Beastie Boys Check Your Head review

When it comes to my musical education, I owe my two youngest aunts a debt I can never repay. Only a decade or so older than me, they were Deadheads who kept themselves immersed in the coolest music around, and introduced me to everything from Public Enemy to Miles Davis. But the one band I really give them credit for bringing into my life was the Beastie Boys. I still remember being picked up from high school by one of them, Paul’s Boutique blasting, and feeling like the coolest kid in the parking lot. Still, as much as I love Paul’s Boutique, no album had a more immediate impact on me than Check Your Head, the Beasties’ third album and the album that signaled their change of musical identity from simple MCs to an actual, gasp, band. One day they played me “So Whatcha Want,” and that was it; I was hooked for life.

The move to playing live instruments and exploring different genres (trippy funk, hardcore, and jazzy instrumentals all pop up here) could not have been an easy one to make, although it seems obvious with hindsight’s 20/20 vision. After Paul’s Boutique bombed commercially, the group had to be questioning their current direction; another sample-laden, lyrically dizzying album wasn’t going to cut the mustard. So, faced with a musical crossroads, the Beasties chose the most sensible option: they opted to take every road at once. The result is an astounding mishmash of styles, a catch-all of everything from bossanova to thumping hip-hop to whatever “Something’s Got To Give” is, that was prove highly influential for any number of bands that’d grown up with Licensed To Ill on their turntables, as well as many who hadn’t.

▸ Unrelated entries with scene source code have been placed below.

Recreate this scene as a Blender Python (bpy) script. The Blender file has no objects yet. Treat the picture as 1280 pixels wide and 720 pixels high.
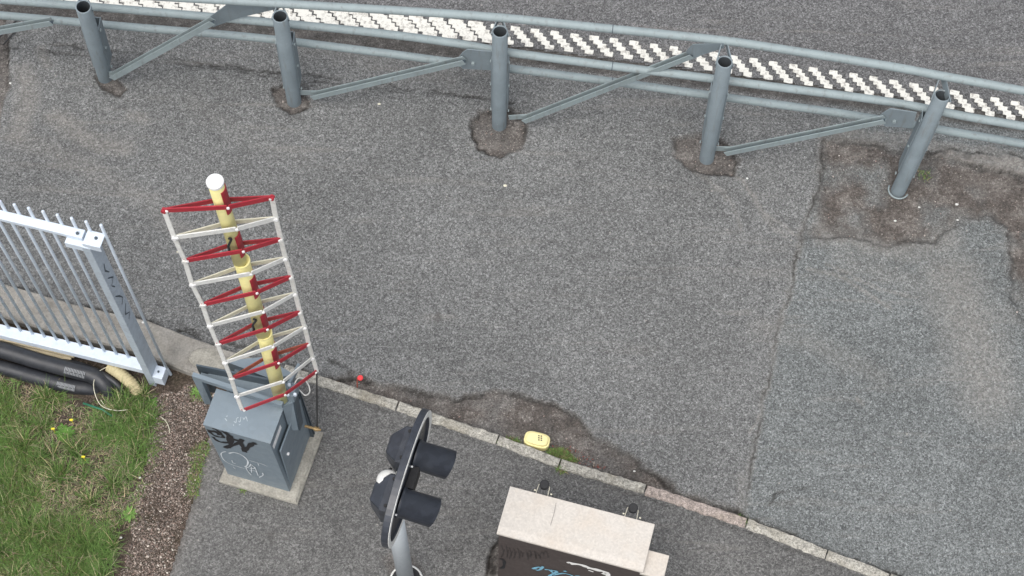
import bpy, bmesh, math, random
import numpy as np
from mathutils import Vector, Matrix
random.seed(7)
rng = np.random.default_rng(7)
S = bpy.context.scene
C = S.collection

# ---------------------------------------------------------------- camera, sky, sun, exposure
H, F = 12.0, 2200.0                       # camera height (m), focal length in photo pixels
_n = np.array([612 - 640, 1420 - 360, F], float); _n /= np.linalg.norm(_n)
_z = -_n
_x = np.array([1., 0, 0]); _x = _x - np.dot(_x, _n) * _n; _x /= np.linalg.norm(_x)
_y = np.cross(_z, _x)
M3 = np.stack([_x, _y, _z])               # camera (x right, y down, z forward) -> world
cam_d = bpy.data.cameras.new('camera'); cam = bpy.data.objects.new('camera', cam_d); C.objects.link(cam)
cam_d.sensor_width = 36; cam_d.lens = 36 * F / 1280; cam_d.clip_start = 0.1; cam_d.clip_end = 2000
r, u, b = M3[:, 0], -M3[:, 1], -M3[:, 2]
cam.matrix_world = Matrix(((r[0], u[0], b[0], 0), (r[1], u[1], b[1], 0), (r[2], u[2], b[2], H), (0, 0, 0, 1)))
S.camera = cam
S.render.resolution_x, S.render.resolution_y = 1024, 576
S.view_settings.view_transform = 'Standard'; S.view_settings.look = 'None'
S.view_settings.exposure = 0.50; S.view_settings.gamma = 1
SUN_EL, SUN_AZ = 66, 205                  # soft sun behind thin overcast
w = bpy.data.worlds.new('World'); S.world = w; w.use_nodes = True
nt = w.node_tree; bg = nt.nodes['Background']
sky = nt.nodes.new('ShaderNodeTexSky'); sky.sky_type = 'NISHITA'; sky.sun_disc = False
sky.sun_elevation = math.radians(SUN_EL); sky.sun_rotation = math.radians(SUN_AZ)
sky.dust_density = 4.0; sky.air_density = 1.0; sky.ozone_density = 1.0
hs = nt.nodes.new('ShaderNodeHueSaturation'); hs.inputs['Saturation'].default_value = 0.38
nt.links.new(sky.outputs[0], hs.inputs['Color']); nt.links.new(hs.outputs[0], bg.inputs['Color'])
bg.inputs['Strength'].default_value = 0.15
sl = bpy.data.lights.new('sun', 'SUN'); sl.energy = 1.1; sl.angle = math.radians(60); sl.color = (1, .965, .92)
so = bpy.data.objects.new('sun', sl); C.objects.link(so)
az = math.radians(SUN_AZ)                 # azimuth clockwise from +Y
sd = Vector((math.sin(az) * math.cos(math.radians(SUN_EL)), math.cos(az) * math.cos(math.radians(SUN_EL)), math.sin(math.radians(SUN_EL))))
so.rotation_euler = sd.to_track_quat('Z', 'Y').to_euler()

# ---------------------------------------------------------------- measuring helpers (photo pixel -> place in the world)
def ray(px, py): return M3 @ np.array([px - 640, py - 360, F], float)
def W(px, py, z=0.0):
    d = ray(px, py); t = (z - H) / d[2]; p = np.array([0, 0, H]) + t * d
    return Vector(p)
def on_plane(px, py, p0, nrm):
    d = Vector(ray(px, py)); o = Vector((0, 0, H)); return o + d * ((p0 - o).dot(nrm) / d.dot(nrm))
def z_axis(base, px, py):
    """height at which the vertical through base comes nearest to the sight line"""
    d = Vector(ray(px, py)); o = Vector((0, 0, H)) ; zz = Vector((0, 0, 1))
    A = np.array([[1, 0], [0, 1]], float)
    M = np.stack([np.array(zz), -np.array(d)], 1); rhs = np.array(o - base)
    s = np.linalg.lstsq(M, rhs, rcond=None)[0]; return base.z + s[0]

# ---------------------------------------------------------------- object helpers
def link(name, me, mat=None, parent=None):
    o = bpy.data.objects.new(name, me); C.objects.link(o)
    if mat: o.data.materials.append(mat)
    if parent: o.parent = parent; o.matrix_parent_inverse = parent_matrix(parent).inverted()
    return o
def parent_matrix(o):
    m = Matrix.LocRotScale(o.location, o.rotation_euler, o.scale)
    return parent_matrix(o.parent) @ o.matrix_parent_inverse @ m if o.parent else m
def empty(name, loc):
    o = bpy.data.objects.new(name, None); C.objects.link(o); o.location = loc; o.empty_display_size = .1; return o
def tag(o, label=None, cat=None, group=None, kind=None):
    if label: o['label'] = label
    if cat: o['category'] = cat
    if group: o['group'] = group
    if kind: o['kind'] = kind
    return o
def bm_obj(name, bm, mat=None, parent=None, smooth=False):
    bmesh.ops.recalc_face_normals(bm, faces=bm.faces)
    me = bpy.data.meshes.new(name); bm.to_mesh(me); bm.free()
    if smooth: me.polygons.foreach_set('use_smooth', [True] * len(me.polygons))
    return link(name, me, mat, parent)
def hexa(bm, c8):
    v = [bm.verts.new(c) for c in c8]
    for f in ((0, 1, 2, 3), (4, 7, 6, 5), (0, 4, 5, 1), (1, 5, 6, 2), (2, 6, 7, 3), (3, 7, 4, 0)): bm.faces.new([v[i] for i in f])
    return v
def box(bm, o, ex, ey, ez, bevel=0):
    """box from corner-centred origin o (centre) with full edge vectors"""
    o = Vector(o); ex, ey, ez = Vector(ex) / 2, Vector(ey) / 2, Vector(ez) / 2
    v = hexa(bm, [o - ex - ey - ez, o + ex - ey - ez, o + ex + ey - ez, o - ex + ey - ez, o - ex - ey + ez, o + ex - ey + ez, o + ex + ey + ez, o - ex + ey + ez])
    if bevel:
        ed = list({e for q in v for e in q.link_edges})
        bmesh.ops.bevel(bm, geom=ed, offset=bevel, segments=2, affect='EDGES', profile=.6)
def bar(bm, a, b_, wd, ht, side=None, bevel=0):
    """flat bar from a to b_, width wd along `side`, thickness ht across"""
    a, b_ = Vector(a), Vector(b_); d = b_ - a
    s = Vector(side) if side is not None else d.cross(Vector((0, 0, 1)))
    s = (s - d * (s.dot(d) / d.dot(d))).normalized(); t = d.normalized().cross(s)
    box(bm, (a + b_) / 2, d, s * wd, t * ht, bevel)
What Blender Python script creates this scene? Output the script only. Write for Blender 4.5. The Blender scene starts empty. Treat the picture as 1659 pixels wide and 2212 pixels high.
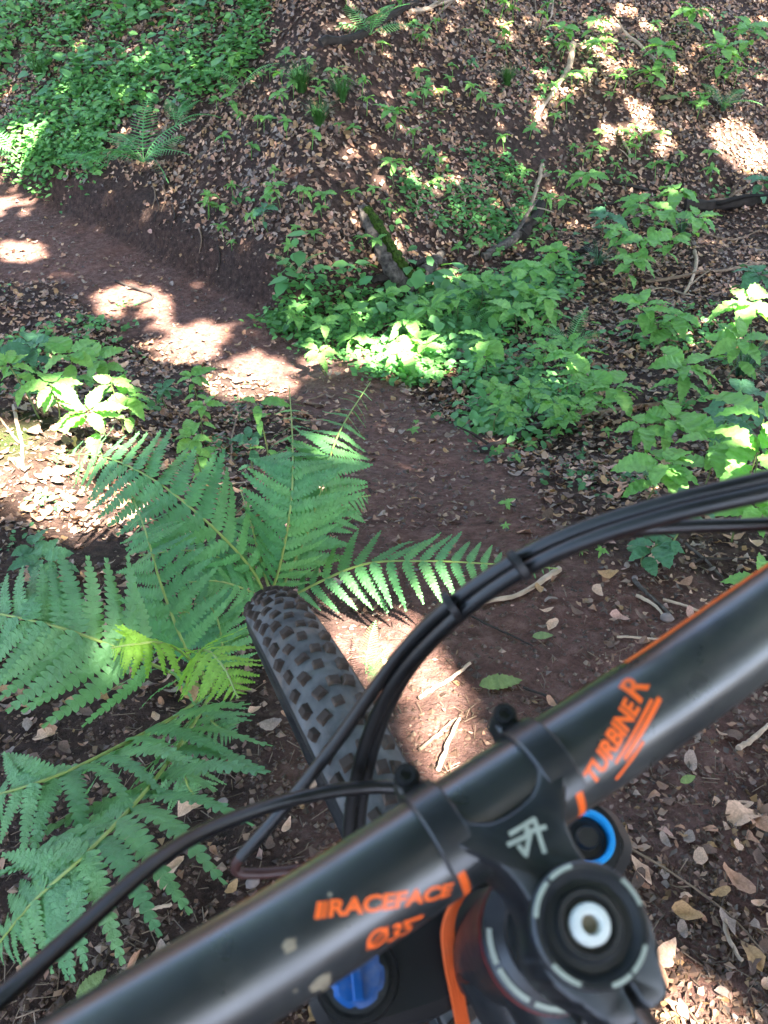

One thing you can’t call this album, for certain, is a rap album. I mean, you can’t really call it a (insert genre here) album, but the amount of rapping on this album is surprisingly small. The rapping here, however, is fantastic—a hybrid of the white-trash goofiness of Licensed to Ill and the mind-bending drugged-out allusions of Paul’s Boutique. “Finger Lickin’ Good” is a great example, name-checking Minnie the Moocher and Pete the Puma, stopping for an raga-inflected breakdown, and sampling Dylan (swear to God, the first time I ever heard Bob Dylan in any capacity). And the singles are rightly heralded as classics: “Pass The Mic” is as hardcore as the Beasties would ever get, while “So Whatcha Want” features Money Mark’s slick keyboard work and a monster groove. There might not be much of it here, but what’s here is made to count.

So, then, we get to the more freewheeling genre-flipping tracks, the meat of this album, and all of it succeeds thanks to the Beasties’ incredible energy. “Gratitude,” all fuzzed-out guitars and bongos, manages to be a truly heartfelt groover. The hardcore-style cover of “Time For Livin'” showed that the group still knew how to thrash. Instrumentals like “Namaste” were perfect chill-out tracks, both funky and jazzy at the same time. And then there’s “Something’s Got To Give,” a track without precedent or brother in the Beasties’ catalog, a blissful mind-fuck composed of thudding bass, sparse keyboards, ghostly vocals and samples, and a Vocoder-altered voice singing about peace and unity. The well-known video for the song, consisting of footage of exploding bombs, is almost too perfect—creepy, and yet strangely calming. “Something’s Got To Give,” at its core, is a fantastic representation of the album as a whole; experimental, stretching boundaries, and yet accessible to anybody willing to listen.

You have to give the Beasties’ credit—aside from Ill Communication, basically a victory lap after Check Your Head brought them back into the public consciousness, they have not been willing to rest on their laurels. Their next two albums, while not as good as the previous output, saw them slowly moving back toward old-school rap, a shift the flawed but fun To The Five Boroughs completed in full. Make no mistake, no matter what move the Beastie Boys make next, I’ll be right there with them. After all, they made the craziest move of all—a complete makeover—with Check Your Head, and that turned out just fine.